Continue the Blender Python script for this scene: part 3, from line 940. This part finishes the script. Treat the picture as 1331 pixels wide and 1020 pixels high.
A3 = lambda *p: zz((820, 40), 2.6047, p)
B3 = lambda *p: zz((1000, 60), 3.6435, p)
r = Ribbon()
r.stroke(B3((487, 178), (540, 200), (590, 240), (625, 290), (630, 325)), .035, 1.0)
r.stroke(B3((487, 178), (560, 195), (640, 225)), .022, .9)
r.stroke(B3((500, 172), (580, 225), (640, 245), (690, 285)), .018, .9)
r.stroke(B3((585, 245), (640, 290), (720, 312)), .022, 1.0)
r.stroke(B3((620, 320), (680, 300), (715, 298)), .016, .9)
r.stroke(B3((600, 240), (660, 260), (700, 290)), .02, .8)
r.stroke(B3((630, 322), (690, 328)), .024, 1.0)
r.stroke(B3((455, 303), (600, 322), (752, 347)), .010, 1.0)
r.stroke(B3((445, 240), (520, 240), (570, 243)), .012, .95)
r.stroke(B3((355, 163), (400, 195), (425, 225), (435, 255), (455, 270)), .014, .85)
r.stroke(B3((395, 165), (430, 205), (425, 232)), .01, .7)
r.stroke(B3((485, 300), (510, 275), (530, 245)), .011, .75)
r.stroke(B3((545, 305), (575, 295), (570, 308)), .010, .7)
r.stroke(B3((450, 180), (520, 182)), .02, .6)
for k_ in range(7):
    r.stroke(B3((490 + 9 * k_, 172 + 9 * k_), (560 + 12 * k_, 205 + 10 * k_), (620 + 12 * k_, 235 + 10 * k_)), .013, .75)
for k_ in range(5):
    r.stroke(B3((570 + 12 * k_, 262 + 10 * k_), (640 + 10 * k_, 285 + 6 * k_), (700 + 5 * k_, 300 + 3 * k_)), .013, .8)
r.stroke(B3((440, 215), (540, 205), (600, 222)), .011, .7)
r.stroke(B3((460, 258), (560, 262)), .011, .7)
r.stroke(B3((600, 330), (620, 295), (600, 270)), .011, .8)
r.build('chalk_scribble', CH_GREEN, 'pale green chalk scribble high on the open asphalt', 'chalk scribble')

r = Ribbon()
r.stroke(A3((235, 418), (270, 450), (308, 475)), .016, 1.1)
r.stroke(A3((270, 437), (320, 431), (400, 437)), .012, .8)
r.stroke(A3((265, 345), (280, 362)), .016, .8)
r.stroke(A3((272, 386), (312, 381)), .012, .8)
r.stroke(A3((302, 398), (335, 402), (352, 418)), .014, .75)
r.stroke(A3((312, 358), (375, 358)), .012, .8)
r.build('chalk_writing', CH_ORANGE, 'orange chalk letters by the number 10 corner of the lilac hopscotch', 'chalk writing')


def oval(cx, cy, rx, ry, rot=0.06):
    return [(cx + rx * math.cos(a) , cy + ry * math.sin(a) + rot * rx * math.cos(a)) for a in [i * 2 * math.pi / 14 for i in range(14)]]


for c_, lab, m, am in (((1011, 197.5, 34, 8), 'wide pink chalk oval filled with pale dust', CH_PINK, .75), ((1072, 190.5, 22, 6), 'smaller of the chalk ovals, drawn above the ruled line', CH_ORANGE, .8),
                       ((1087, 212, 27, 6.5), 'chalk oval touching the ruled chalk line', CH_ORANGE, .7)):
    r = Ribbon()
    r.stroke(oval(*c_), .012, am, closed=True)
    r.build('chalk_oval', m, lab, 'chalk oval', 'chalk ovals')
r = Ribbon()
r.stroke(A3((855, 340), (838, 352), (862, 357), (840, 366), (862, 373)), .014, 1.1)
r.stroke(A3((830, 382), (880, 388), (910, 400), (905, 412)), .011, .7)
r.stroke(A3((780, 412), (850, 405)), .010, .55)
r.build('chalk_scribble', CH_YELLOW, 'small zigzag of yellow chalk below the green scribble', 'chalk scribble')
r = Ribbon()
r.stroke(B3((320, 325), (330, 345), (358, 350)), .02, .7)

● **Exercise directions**
The listing above must be transcribed exactly, line by line.

● **Answer for the task**
Continue the Blender Python script for this scene: part 3, from line 940. This part finishes the script. Treat the picture as 1331 pixels wide and 1020 pixels high.
A3 = lambda *p: zz((820, 40), 2.6047, p)
B3 = lambda *p: zz((1000, 60), 3.6435, p)
r = Ribbon()
r.stroke(B3((487, 178), (540, 200), (590, 240), (625, 290), (630, 325)), .035, 1.0)
r.stroke(B3((487, 178), (560, 195), (640, 225)), .022, .9)
r.stroke(B3((500, 172), (580, 225), (640, 245), (690, 285)), .018, .9)
r.stroke(B3((585, 245), (640, 290), (720, 312)), .022, 1.0)
r.stroke(B3((620, 320), (680, 300), (715, 298)), .016, .9)
r.stroke(B3((600, 240), (660, 260), (700, 290)), .02, .8)
r.stroke(B3((630, 322), (690, 328)), .024, 1.0)
r.stroke(B3((455, 303), (600, 322), (752, 347)), .010, 1.0)
r.stroke(B3((445, 240), (520, 240), (570, 243)), .012, .95)
r.stroke(B3((355, 163), (400, 195), (425, 225), (435, 255), (455, 270)), .014, .85)
r.stroke(B3((395, 165), (430, 205), (425, 232)), .01, .7)
r.stroke(B3((485, 300), (510, 275), (530, 245)), .011, .75)
r.stroke(B3((545, 305), (575, 295), (570, 308)), .010, .7)
r.stroke(B3((450, 180), (520, 182)), .02, .6)
for k_ in range(7):
    r.stroke(B3((490 + 9 * k_, 172 + 9 * k_), (560 + 12 * k_, 205 + 10 * k_), (620 + 12 * k_, 235 + 10 * k_)), .013, .75)
for k_ in range(5):
    r.stroke(B3((570 + 12 * k_, 262 + 10 * k_), (640 + 10 * k_, 285 + 6 * k_), (700 + 5 * k_, 300 + 3 * k_)), .013, .8)
r.stroke(B3((440, 215), (540, 205), (600, 222)), .011, .7)
r.stroke(B3((460, 258), (560, 262)), .011, .7)
r.stroke(B3((600, 330), (620, 295), (600, 270)), .011, .8)
r.build('chalk_scribble', CH_GREEN, 'pale green chalk scribble high on the open asphalt', 'chalk scribble')

r = Ribbon()
r.stroke(A3((235, 418), (270, 450), (308, 475)), .016, 1.1)
r.stroke(A3((270, 437), (320, 431), (400, 437)), .012, .8)
r.stroke(A3((265, 345), (280, 362)), .016, .8)
r.stroke(A3((272, 386), (312, 381)), .012, .8)
r.stroke(A3((302, 398), (335, 402), (352, 418)), .014, .75)
r.stroke(A3((312, 358), (375, 358)), .012, .8)
r.build('chalk_writing', CH_ORANGE, 'orange chalk letters by the number 10 corner of the lilac hopscotch', 'chalk writing')


def oval(cx, cy, rx, ry, rot=0.06):
    return [(cx + rx * math.cos(a) , cy + ry * math.sin(a) + rot * rx * math.cos(a)) for a in [i * 2 * math.pi / 14 for i in range(14)]]


for c_, lab, m, am in (((1011, 197.5, 34, 8), 'wide pink chalk oval filled with pale dust', CH_PINK, .75), ((1072, 190.5, 22, 6), 'smaller of the chalk ovals, drawn above the ruled line', CH_ORANGE, .8),
                       ((1087, 212, 27, 6.5), 'chalk oval touching the ruled chalk line', CH_ORANGE, .7)):
    r = Ribbon()
    r.stroke(oval(*c_), .012, am, closed=True)
    r.build('chalk_oval', m, lab, 'chalk oval', 'chalk ovals')
r = Ribbon()
r.stroke(A3((855, 340), (838, 352), (862, 357), (840, 366), (862, 373)), .014, 1.1)
r.stroke(A3((830, 382), (880, 388), (910, 400), (905, 412)), .011, .7)
r.stroke(A3((780, 412), (850, 405)), .010, .55)
r.build('chalk_scribble', CH_YELLOW, 'small zigzag of yellow chalk below the green scribble', 'chalk scribble')
r = Ribbon()
r.stroke(B3((320, 325), (330, 345), (358, 350)), .02, .7)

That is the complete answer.